美術展雑談『ルーヴル美術館展 愛を描く』
ルーヴルには愛がある!
この堂々たる惹句のとおり、ルーヴル(LOUVRE)の綴りにはLOVEの文字が潜んでいます。本展のタイトルロゴにもそれがわかるように示されています。うまいことできてるもんだと感心します。
けれどアナグラムだとERO LUV(エロラヴ)になるのですよね。そんな下世話な期待に胸を膨らませ、京都市京セラ美術館『ルーヴル美術館展 愛を描く』を見て参りました。とても楽しかったです。
会場でまず最初に出迎えてくれたのは、メインビジュアルの一つでもあるフランソワ・ブーシェの『アモルの標的』でした。
いきなりブーシェを展示しているということで、この美術展のある種の方向性が想像できるではないですか。絵の中のアモルたち全員が私を見て「そうやで。期待通りの下世話な愛やで!」と言ってくれたように感じました。ありがとう、アモル!
ブーシェはロココを代表する大物ではありますが、立場としては好色皇帝で知られるルイ15世のお抱え画家の筆頭です。まずはなにより皇帝様のお気に召すよう腐心するのは当然で、『褐色の髪のオダリスク』にも顕著なエロラヴ描写は、彼の作品には欠かせません。
とはいえもちろん、ブーシェはただの御用画家でないことも事実です。実際に彼の絵を前にして、その凄みを感じないはずはありません。

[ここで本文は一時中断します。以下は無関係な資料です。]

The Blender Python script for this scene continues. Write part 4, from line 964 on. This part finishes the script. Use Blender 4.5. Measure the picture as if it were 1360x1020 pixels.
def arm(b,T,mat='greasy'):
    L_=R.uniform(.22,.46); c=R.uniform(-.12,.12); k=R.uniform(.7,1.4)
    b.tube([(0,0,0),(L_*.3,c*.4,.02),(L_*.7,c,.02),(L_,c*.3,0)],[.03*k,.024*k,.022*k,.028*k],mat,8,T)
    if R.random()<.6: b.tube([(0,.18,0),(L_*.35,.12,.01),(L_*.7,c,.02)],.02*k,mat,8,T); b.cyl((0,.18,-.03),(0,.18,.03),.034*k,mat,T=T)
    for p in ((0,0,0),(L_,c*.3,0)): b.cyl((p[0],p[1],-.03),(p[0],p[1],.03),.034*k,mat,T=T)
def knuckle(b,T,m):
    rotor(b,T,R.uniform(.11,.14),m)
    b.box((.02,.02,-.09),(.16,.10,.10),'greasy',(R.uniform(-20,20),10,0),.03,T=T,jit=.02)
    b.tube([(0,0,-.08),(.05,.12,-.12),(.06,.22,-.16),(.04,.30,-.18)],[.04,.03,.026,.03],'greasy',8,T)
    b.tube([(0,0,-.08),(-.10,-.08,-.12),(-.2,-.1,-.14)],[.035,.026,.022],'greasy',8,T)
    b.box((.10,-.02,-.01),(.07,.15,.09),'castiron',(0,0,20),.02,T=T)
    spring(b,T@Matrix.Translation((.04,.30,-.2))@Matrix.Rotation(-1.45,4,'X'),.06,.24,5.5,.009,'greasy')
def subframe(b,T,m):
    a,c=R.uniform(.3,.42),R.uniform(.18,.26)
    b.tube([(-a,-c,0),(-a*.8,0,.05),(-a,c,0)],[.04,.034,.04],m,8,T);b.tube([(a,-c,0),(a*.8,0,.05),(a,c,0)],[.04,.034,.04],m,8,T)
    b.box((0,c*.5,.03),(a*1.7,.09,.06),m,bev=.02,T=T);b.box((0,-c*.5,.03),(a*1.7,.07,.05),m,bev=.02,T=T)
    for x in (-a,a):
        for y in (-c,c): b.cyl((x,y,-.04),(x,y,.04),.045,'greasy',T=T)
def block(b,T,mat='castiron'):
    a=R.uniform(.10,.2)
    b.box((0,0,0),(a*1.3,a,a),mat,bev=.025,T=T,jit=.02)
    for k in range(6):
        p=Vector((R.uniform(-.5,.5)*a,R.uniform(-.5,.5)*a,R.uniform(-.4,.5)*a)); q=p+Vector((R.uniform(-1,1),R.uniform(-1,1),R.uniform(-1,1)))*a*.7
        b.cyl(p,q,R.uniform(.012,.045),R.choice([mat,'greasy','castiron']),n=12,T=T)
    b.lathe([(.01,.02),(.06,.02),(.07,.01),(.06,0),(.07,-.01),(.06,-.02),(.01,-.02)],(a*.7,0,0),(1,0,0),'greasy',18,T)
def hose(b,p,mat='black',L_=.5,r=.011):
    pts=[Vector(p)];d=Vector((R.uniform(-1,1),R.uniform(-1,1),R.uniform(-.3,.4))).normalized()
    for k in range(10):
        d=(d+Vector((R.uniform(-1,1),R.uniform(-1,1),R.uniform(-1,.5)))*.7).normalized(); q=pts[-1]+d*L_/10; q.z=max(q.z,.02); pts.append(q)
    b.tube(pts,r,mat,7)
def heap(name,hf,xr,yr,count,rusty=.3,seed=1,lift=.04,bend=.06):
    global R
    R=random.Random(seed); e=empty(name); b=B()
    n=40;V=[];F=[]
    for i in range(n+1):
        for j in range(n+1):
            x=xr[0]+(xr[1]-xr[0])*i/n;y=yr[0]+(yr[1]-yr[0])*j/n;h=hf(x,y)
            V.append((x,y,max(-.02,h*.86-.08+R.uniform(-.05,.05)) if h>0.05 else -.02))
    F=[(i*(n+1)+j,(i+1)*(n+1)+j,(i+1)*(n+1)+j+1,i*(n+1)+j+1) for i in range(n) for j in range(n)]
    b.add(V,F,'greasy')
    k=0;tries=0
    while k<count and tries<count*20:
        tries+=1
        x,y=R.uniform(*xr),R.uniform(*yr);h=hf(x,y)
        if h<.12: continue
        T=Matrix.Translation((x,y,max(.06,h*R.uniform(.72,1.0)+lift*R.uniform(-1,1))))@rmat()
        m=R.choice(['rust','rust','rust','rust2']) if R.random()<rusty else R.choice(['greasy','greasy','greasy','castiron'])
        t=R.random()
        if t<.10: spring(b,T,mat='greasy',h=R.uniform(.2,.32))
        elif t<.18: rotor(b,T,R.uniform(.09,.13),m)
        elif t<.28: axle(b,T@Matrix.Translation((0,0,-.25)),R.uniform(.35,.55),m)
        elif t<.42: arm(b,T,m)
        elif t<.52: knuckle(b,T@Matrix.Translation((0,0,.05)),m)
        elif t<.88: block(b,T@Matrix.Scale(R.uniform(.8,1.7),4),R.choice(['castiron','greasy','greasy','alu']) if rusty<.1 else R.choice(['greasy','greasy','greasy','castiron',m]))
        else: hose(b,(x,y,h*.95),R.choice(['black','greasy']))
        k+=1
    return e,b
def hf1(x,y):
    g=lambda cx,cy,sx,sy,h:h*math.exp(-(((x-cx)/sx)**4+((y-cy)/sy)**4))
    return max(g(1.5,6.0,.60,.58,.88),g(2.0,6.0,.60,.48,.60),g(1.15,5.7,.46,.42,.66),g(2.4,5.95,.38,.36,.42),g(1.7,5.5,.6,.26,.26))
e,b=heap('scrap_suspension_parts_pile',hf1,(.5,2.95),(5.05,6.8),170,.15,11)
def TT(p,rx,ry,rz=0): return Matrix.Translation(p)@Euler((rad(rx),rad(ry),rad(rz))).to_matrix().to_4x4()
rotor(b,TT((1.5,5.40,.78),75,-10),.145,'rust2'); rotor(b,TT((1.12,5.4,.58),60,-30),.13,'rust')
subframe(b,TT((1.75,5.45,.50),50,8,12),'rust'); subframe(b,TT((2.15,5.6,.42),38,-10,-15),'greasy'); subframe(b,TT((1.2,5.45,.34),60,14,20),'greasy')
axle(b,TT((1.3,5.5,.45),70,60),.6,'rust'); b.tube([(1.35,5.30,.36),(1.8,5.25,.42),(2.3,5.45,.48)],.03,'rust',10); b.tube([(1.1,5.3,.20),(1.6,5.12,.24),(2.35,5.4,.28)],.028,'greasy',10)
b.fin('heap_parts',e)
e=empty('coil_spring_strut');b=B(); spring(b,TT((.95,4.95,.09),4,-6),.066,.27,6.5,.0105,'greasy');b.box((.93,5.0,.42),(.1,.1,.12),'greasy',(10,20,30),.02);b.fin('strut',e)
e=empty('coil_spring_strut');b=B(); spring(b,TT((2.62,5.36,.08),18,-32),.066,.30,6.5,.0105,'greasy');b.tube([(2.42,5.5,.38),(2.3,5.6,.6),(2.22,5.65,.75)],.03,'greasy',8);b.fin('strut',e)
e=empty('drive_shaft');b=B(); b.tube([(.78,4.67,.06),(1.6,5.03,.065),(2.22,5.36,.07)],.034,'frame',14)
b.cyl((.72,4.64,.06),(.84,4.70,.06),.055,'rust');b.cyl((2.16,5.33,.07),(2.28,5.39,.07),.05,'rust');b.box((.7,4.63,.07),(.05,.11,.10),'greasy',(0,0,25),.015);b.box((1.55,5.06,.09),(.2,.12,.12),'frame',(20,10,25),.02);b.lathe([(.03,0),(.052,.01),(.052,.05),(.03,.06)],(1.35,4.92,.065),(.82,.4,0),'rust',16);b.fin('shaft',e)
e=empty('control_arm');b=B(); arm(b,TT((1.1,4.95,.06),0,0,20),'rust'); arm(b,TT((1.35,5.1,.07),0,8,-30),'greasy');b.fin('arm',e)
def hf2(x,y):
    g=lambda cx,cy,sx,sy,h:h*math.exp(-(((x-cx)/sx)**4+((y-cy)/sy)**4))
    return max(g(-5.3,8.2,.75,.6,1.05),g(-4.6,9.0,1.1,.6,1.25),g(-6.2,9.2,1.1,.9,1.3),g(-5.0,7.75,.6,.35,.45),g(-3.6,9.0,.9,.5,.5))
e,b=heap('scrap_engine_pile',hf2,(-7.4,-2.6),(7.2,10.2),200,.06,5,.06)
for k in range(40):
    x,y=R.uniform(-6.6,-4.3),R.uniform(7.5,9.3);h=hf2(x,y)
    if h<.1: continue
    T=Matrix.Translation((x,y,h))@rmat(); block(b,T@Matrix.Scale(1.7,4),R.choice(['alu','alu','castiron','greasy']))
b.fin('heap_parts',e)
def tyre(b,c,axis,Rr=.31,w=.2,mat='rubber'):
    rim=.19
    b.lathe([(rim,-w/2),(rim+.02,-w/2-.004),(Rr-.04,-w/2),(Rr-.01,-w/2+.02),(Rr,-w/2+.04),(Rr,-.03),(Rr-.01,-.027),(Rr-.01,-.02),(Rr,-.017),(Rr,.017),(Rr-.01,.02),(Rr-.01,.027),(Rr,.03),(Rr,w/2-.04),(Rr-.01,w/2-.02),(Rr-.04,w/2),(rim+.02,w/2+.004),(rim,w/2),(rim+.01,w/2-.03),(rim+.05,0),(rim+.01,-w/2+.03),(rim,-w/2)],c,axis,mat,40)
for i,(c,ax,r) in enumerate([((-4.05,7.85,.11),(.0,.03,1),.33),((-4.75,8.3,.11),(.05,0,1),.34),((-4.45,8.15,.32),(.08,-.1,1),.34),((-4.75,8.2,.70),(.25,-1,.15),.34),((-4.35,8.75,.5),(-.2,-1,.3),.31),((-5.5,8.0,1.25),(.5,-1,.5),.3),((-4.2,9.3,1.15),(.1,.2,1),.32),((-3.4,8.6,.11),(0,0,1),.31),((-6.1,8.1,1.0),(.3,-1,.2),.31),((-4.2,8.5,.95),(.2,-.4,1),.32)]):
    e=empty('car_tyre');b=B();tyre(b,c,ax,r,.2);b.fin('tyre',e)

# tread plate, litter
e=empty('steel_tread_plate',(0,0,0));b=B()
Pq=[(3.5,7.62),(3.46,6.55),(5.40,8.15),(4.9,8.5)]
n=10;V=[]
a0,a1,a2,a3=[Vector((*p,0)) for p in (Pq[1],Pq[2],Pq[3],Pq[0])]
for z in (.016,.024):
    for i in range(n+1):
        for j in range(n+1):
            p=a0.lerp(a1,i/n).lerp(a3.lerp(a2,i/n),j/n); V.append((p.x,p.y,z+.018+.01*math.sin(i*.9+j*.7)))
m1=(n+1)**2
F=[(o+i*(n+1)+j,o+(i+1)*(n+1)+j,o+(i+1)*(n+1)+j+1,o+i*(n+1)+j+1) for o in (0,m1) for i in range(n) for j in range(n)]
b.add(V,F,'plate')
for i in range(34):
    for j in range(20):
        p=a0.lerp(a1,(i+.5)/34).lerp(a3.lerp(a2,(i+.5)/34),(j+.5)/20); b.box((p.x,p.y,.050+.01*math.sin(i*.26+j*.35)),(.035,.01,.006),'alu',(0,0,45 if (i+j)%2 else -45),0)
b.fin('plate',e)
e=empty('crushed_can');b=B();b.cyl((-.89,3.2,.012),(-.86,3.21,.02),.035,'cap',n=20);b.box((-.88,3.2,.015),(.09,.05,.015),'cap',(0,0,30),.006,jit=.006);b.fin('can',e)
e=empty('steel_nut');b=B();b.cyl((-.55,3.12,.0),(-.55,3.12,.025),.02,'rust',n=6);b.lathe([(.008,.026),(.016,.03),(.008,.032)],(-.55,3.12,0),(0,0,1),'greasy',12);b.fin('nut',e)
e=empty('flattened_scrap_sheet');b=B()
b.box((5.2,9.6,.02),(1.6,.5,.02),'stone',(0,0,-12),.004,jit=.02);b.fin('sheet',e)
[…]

『アモルの標的』は人が恋に落ちる瞬間の理性では抗えない不思議な感情を、愛の神アモルの無邪気な戯れの仕業として表しています。燃える矢から湧き立つ煙、舞い上がり月桂冠を掲げるアモル、その構図と配色、洗練された軽みが、恋する浮遊感や喜びを感じさせてくれます。
皇帝の権威をおとしめないよう芸術性を保ちつつ、知的エリートを気取る退廃貴族たちのご機嫌を取ることに成功しているのですから、やはりブーシェは天才なのだとあらためて思いました。あのポンパドゥール夫人に気に入られるわけですよね。
展示の序盤は、そういった暇を持て余した神々の遊びの絵画が続いて、鑑賞者を楽しませてくれます。中でもヴィーナス様は堂々と不倫したり嫁いびりしたり、やりたい放題です。ナイスキャラです。大好きです。私の心の中のダメ貴族が、大喜びしました。
しかし貴族たちが絵画の中とはいえ、神々の姿を借りて自身の不徳な欲求を楽しんでいたなら、そりゃあ革命だって起きるよなあとも思いました。その後の新古典主義、ロマン主義の台頭を思えば、ロココの享楽的な作品の存在は、まさに時代のあだ花であったわけです。
本展はとにかく見所がいっぱいです。キリスト教的慈愛とか家族愛とか教訓とか寓意とか、次々にこれでもかというほど濃い作品を見せつけられました。
そんな中でも私の心に残ったのは、ラストに待っていたフランソワ・ジェラールの『アモルとプシュケ』です。もう十分に語られている通り、精神(プシュケ)と愛(アモル)の融合を描いた作品です。
愛の神アモルからキスを受けるプシュケは、なんとも不思議な表情をしています。固く、戸惑っているようにも見えます。そこから、愛を得てもどうしてよいかわからないような少女の無垢さが感じられます。陶器のような肌の質感も、効果的にその印象を高めています。
描かれたのは、1798年です。フランスは革命に揺れ、ギロチンで支配する恐怖政治を経験しました。そんな当時の社会情勢を想像すれば、このような牧歌的な絵画を世に出すことに何かしらの意味があったのではないかとも思います。
何が正義かわからず、混沌として先の見えない世紀末の世の中であっても、人は神から祝福を受けるはずだと言いたかったのかもしれません。あるいは神とともにある人間の尊厳を描いたのでしょうか。
プシュケの頭上に浮かぶ蝶は、美しく変容する魂の象徴です。愛をともなうことで、人の心はようやく美しくなるということでしょう。ジェラールは、愛のない不寛容な現実世界を悲しんでいたからこそ、人々のあるべき理想の姿、あるいは立ち返るべき原始の姿としてこの絵を描いたのだろうと、私には思えました。もう一度神に愛される無垢な人間に戻りましょうと、芸術家が祈っているように感じます。
さて本展を見終わって、やっぱりルーヴルは凄いと今更ながらに思い知らされました。
所蔵品のごく一部にでさえこんなに圧倒されるのですから、もし実際に本物のルーヴルに行ったなら、私は館内で興奮しすぎて倒れるに違いありません。そのときはどなたか、誰にも踏まれないところまで引きずって行ってください。私にはその程度の愛でも、とてもありがたいです。ルーヴルには愛がありました。人の心にも、ありますように。